4 June 2015

The rise of the B-Corps


Milton Friedman famously wrote in 1970 that “there is one and only one social responsibility of business… to increase its profits.” But like much in the intervening 45 years, times have changed. This narrow definition of business success is partly why capitalism is under attack. It’s no longer enough to simply create jobs and make money at the expense of all else. The economic argument for a market based economy may have been won but if it doesn’t have a directly positive impact on society people will look for alternatives. One might think them ungrateful, but the fact remains that the bar has now been raised.

Rather than defending capitalism on the old arguments and hoping economic growth will bring about a better society, a new breed of entrepreneurs are going on the offensive. They are actually using capitalism itself to bring about a better, more just and equitable society. Their companies are known as B-Corporations, the B standing for ‘benefit’ and they have adopted the triple bottom line; people, planet and profit. They are using the power of enterprise to make the lives of people and the condition of the planet better while still making money. In the battle to defend capitalism B-Corps are on the front line. But in the world of greenwashing where big claims are banded around easily how does one identify a good company from just good marketing?

B-Corp accreditation attempts to solve this. It is to companies what Fairtrade is to coffee. Firms are scored on a number of characteristics including impact on workers, suppliers, the community and the environment. And crucially B-Corps adopt governing documents which state that the success of the business exists for the benefit of its shareholders but also to have a positive material impact on society and the environment. By enshrining in law that the company needs to take into account the interests of stakeholders (shareholders, staff, suppliers, society and the environment) it is not legally bound to make profit its only purpose.

Taking a more holistic approach to company impact also helps to avoid market failures.

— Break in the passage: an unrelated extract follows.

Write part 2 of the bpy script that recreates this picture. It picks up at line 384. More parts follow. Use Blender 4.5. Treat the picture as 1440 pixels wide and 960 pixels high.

If profit is the ultimate bottom line then always pushing for the lowest cost creates externalities. This might be shoddy environmental standards leading to polluting emissions and effluent dumping or poor safety conditions putting employees in danger. The Rana Plaza garment factory collapse in Bangladesh in 2013, where more than a thousand workers died making cheap clothes for Primark and others, cost the workers their lives. Primark ended up paying out afterwards what they avoided at the beginning when they finally agreed to compensate the families of the deceased.

Identifying the total impact of a company and factoring in externalities also improves the effectiveness of the market rather than outsourcing such costs onto third parties.

There are now 1,297 B-Corps, in 121 industries, in 41 countries. Included among their number are Brazil’s top cosmetics and toiletries manufacturer Natura (which totalled sales of $2.65bn in 2013), the crowd funding company Kickstarter (which has raised more than $1bn), clothing company Patagonia, and ice cream makers Ben & Jerry’s. In January Unilever said it was considering seeking B-Corp accreditation.

And there is a strong business case for B-Corps. The post-war, and post-rationing, baby boomers, reacting to their childhood years of scarcity, fuelled the rise of consumerism. When this was ignited by the economic lighter fluid of the 1980s people increasingly identified themselves by the products and services they consumed. This is still the case today with social media providing ever more engagement with customers as well as more transparency about business practices. Marketers develop ever more sophisticated selling strategies.

A 2013 study showed there are 2.5 billion ‘aspirationals’ in the world, defined by their love of shopping, desire for responsible purchasing and trust in their brands to be beneficial for society. Forty per cent of these are Millennials (people born between the early 80s and early 00s). Millennials are the largest generation in history and on the cusp of overtaking the spending power of baby boomers. In the US alone they are estimated to be spending $200 billion annually by 2017 and $10 trillion in their lifetimes.

Micah Solomon, writing for Forbes, described their values driven consumerism: “More than 50% of Millennials make an effort to buy products from companies that support the causes they care about, according to research from Barkley, an independent advertising agency.”

The values led capitalism of B-Corporations not only attract customers, but they also attract talented staff. Research by Brookings revealed that Millennials will make up 75% of the US workforce by 2025, 64% of them would take a pay cut for a job they value and 63% want their employer to contribute to social or ethical causes. B-Corporation homecare service company Nurse Next Door has a voluntary staff turnover among caregivers of 7% compared to the industry average of 70%. At their corporate headquarters it is 1%.

Capitalists have proven their ability to create multi-billion pound companies: surely they can turn their attention to address some of the most pressing social and environmental issues of our time? Mike Rowlands of enterprise consultants Junxtion Strategy said: “The companies that are going to be really successful in the next ten years aren’t thinking in an institutional mindset, they are thinking in a community mindset, in a planetary mindset and they are reaping the results.”

Professor R Edward Freeman of the Darden School of Business put it like this: “I actually think if Milton Friedman was alive today he would be a stakeholder theorist. He would understand that the only way to create value for shareholders in today’s world is to pay attention to customers, suppliers, employees, communities and shareholders at the same time.”

Joe Ware is Church & Campaigns Journalist at Christian Aid.